Reproduce the lines of the material exactly, excluding every image.

■ Supplied information:
+ + + + +
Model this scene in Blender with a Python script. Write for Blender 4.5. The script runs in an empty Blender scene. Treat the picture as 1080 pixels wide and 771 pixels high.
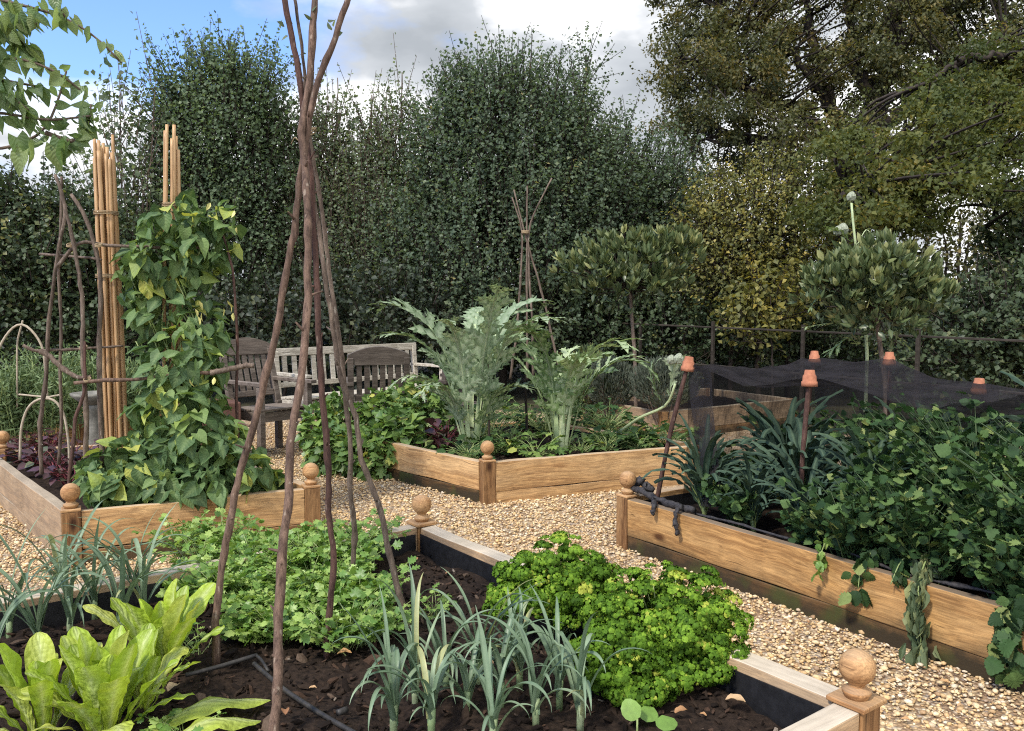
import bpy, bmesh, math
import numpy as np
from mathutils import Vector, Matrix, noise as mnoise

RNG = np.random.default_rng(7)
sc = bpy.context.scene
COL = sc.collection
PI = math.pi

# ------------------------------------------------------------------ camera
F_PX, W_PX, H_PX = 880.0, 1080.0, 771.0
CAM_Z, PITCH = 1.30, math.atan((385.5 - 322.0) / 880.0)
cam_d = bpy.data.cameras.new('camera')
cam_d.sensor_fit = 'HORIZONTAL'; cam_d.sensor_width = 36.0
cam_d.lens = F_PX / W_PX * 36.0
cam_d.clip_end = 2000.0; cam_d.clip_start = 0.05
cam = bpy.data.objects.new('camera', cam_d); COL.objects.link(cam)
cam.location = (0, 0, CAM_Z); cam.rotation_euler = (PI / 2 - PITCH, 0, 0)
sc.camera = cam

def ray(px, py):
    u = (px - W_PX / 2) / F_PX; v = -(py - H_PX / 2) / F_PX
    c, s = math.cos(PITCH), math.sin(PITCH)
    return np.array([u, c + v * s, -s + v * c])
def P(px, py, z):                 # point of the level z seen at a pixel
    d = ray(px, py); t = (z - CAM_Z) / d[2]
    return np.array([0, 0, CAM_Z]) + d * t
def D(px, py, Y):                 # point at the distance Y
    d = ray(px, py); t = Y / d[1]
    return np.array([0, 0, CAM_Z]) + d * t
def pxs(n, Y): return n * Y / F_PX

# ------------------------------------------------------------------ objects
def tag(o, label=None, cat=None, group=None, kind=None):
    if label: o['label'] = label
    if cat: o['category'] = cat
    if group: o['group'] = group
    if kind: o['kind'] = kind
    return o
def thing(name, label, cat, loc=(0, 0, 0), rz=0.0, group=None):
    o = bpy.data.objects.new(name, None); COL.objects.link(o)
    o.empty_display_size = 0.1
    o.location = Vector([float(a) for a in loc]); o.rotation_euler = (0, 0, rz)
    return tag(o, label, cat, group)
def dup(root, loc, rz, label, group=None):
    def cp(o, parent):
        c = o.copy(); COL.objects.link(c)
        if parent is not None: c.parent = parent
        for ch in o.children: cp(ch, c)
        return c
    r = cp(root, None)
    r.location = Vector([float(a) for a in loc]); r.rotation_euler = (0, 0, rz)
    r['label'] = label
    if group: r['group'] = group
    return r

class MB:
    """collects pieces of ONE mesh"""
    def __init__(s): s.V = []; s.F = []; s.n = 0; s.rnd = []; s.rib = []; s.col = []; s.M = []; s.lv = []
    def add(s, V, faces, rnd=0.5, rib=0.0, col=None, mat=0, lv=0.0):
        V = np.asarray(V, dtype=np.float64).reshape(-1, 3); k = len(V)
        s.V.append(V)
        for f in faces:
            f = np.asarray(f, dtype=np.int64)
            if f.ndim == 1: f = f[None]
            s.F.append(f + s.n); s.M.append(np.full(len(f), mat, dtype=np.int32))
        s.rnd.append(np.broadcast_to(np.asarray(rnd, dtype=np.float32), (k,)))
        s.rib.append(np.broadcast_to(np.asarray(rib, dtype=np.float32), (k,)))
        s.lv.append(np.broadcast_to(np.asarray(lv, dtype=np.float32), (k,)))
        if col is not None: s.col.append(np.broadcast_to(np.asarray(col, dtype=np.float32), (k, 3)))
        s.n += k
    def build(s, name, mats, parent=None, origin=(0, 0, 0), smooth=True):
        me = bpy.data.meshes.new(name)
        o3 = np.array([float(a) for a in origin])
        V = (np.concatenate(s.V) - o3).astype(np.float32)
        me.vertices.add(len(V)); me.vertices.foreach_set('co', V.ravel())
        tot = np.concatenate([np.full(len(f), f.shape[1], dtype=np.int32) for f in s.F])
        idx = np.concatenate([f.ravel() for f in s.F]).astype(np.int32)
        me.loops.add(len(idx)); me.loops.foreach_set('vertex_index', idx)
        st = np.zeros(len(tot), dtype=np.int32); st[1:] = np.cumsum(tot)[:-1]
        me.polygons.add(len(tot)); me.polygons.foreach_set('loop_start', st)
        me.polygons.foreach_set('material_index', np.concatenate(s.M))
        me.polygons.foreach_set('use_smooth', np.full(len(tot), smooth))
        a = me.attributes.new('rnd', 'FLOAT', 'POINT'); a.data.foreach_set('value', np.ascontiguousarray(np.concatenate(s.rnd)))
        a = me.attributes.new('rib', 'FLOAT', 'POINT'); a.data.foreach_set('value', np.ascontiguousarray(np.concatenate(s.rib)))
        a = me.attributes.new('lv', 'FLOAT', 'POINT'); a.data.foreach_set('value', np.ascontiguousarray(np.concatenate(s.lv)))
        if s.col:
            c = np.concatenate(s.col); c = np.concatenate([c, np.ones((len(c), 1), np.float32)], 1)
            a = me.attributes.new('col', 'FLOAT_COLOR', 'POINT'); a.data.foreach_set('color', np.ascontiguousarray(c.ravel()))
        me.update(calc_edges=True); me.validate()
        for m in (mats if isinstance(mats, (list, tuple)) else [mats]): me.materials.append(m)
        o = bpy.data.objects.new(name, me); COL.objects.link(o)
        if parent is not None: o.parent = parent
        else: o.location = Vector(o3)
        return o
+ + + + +
■ Right answer:
Model this scene in Blender with a Python script. Write for Blender 4.5. The script runs in an empty Blender scene. Treat the picture as 1080 pixels wide and 771 pixels high.
import bpy, bmesh, math
import numpy as np
from mathutils import Vector, Matrix, noise as mnoise

RNG = np.random.default_rng(7)
sc = bpy.context.scene
COL = sc.collection
PI = math.pi

# ------------------------------------------------------------------ camera
F_PX, W_PX, H_PX = 880.0, 1080.0, 771.0
CAM_Z, PITCH = 1.30, math.atan((385.5 - 322.0) / 880.0)
cam_d = bpy.data.cameras.new('camera')
cam_d.sensor_fit = 'HORIZONTAL'; cam_d.sensor_width = 36.0
cam_d.lens = F_PX / W_PX * 36.0
cam_d.clip_end = 2000.0; cam_d.clip_start = 0.05
cam = bpy.data.objects.new('camera', cam_d); COL.objects.link(cam)
cam.location = (0, 0, CAM_Z); cam.rotation_euler = (PI / 2 - PITCH, 0, 0)
sc.camera = cam

def ray(px, py):
    u = (px - W_PX / 2) / F_PX; v = -(py - H_PX / 2) / F_PX
    c, s = math.cos(PITCH), math.sin(PITCH)
    return np.array([u, c + v * s, -s + v * c])
def P(px, py, z):                 # point of the level z seen at a pixel
    d = ray(px, py); t = (z - CAM_Z) / d[2]
    return np.array([0, 0, CAM_Z]) + d * t
def D(px, py, Y):                 # point at the distance Y
    d = ray(px, py); t = Y / d[1]
    return np.array([0, 0, CAM_Z]) + d * t
def pxs(n, Y): return n * Y / F_PX

# ------------------------------------------------------------------ objects
def tag(o, label=None, cat=None, group=None, kind=None):
    if label: o['label'] = label
    if cat: o['category'] = cat
    if group: o['group'] = group
    if kind: o['kind'] = kind
    return o
def thing(name, label, cat, loc=(0, 0, 0), rz=0.0, group=None):
    o = bpy.data.objects.new(name, None); COL.objects.link(o)
    o.empty_display_size = 0.1
    o.location = Vector([float(a) for a in loc]); o.rotation_euler = (0, 0, rz)
    return tag(o, label, cat, group)
def dup(root, loc, rz, label, group=None):
    def cp(o, parent):
        c = o.copy(); COL.objects.link(c)
        if parent is not None: c.parent = parent
        for ch in o.children: cp(ch, c)
        return c
    r = cp(root, None)
    r.location = Vector([float(a) for a in loc]); r.rotation_euler = (0, 0, rz)
    r['label'] = label
    if group: r['group'] = group
    return r

class MB:
    """collects pieces of ONE mesh"""
    def __init__(s): s.V = []; s.F = []; s.n = 0; s.rnd = []; s.rib = []; s.col = []; s.M = []; s.lv = []
    def add(s, V, faces, rnd=0.5, rib=0.0, col=None, mat=0, lv=0.0):
        V = np.asarray(V, dtype=np.float64).reshape(-1, 3); k = len(V)
        s.V.append(V)
        for f in faces:
            f = np.asarray(f, dtype=np.int64)
            if f.ndim == 1: f = f[None]
            s.F.append(f + s.n); s.M.append(np.full(len(f), mat, dtype=np.int32))
        s.rnd.append(np.broadcast_to(np.asarray(rnd, dtype=np.float32), (k,)))
        s.rib.append(np.broadcast_to(np.asarray(rib, dtype=np.float32), (k,)))
        s.lv.append(np.broadcast_to(np.asarray(lv, dtype=np.float32), (k,)))
        if col is not None: s.col.append(np.broadcast_to(np.asarray(col, dtype=np.float32), (k, 3)))
        s.n += k
    def build(s, name, mats, parent=None, origin=(0, 0, 0), smooth=True):
        me = bpy.data.meshes.new(name)
        o3 = np.array([float(a) for a in origin])
        V = (np.concatenate(s.V) - o3).astype(np.float32)
        me.vertices.add(len(V)); me.vertices.foreach_set('co', V.ravel())
        tot = np.concatenate([np.full(len(f), f.shape[1], dtype=np.int32) for f in s.F])
        idx = np.concatenate([f.ravel() for f in s.F]).astype(np.int32)
        me.loops.add(len(idx)); me.loops.foreach_set('vertex_index', idx)
        st = np.zeros(len(tot), dtype=np.int32); st[1:] = np.cumsum(tot)[:-1]
        me.polygons.add(len(tot)); me.polygons.foreach_set('loop_start', st)
        me.polygons.foreach_set('material_index', np.concatenate(s.M))
        me.polygons.foreach_set('use_smooth', np.full(len(tot), smooth))
        a = me.attributes.new('rnd', 'FLOAT', 'POINT'); a.data.foreach_set('value', np.ascontiguousarray(np.concatenate(s.rnd)))
        a = me.attributes.new('rib', 'FLOAT', 'POINT'); a.data.foreach_set('value', np.ascontiguousarray(np.concatenate(s.rib)))
        a = me.attributes.new('lv', 'FLOAT', 'POINT'); a.data.foreach_set('value', np.ascontiguousarray(np.concatenate(s.lv)))
        if s.col:
            c = np.concatenate(s.col); c = np.concatenate([c, np.ones((len(c), 1), np.float32)], 1)
            a = me.attributes.new('col', 'FLOAT_COLOR', 'POINT'); a.data.foreach_set('color', np.ascontiguousarray(c.ravel()))
        me.update(calc_edges=True); me.validate()
        for m in (mats if isinstance(mats, (list, tuple)) else [mats]): me.materials.append(m)
        o = bpy.data.objects.new(name, me); COL.objects.link(o)
        if parent is not None: o.parent = parent
        else: o.location = Vector(o3)
        return o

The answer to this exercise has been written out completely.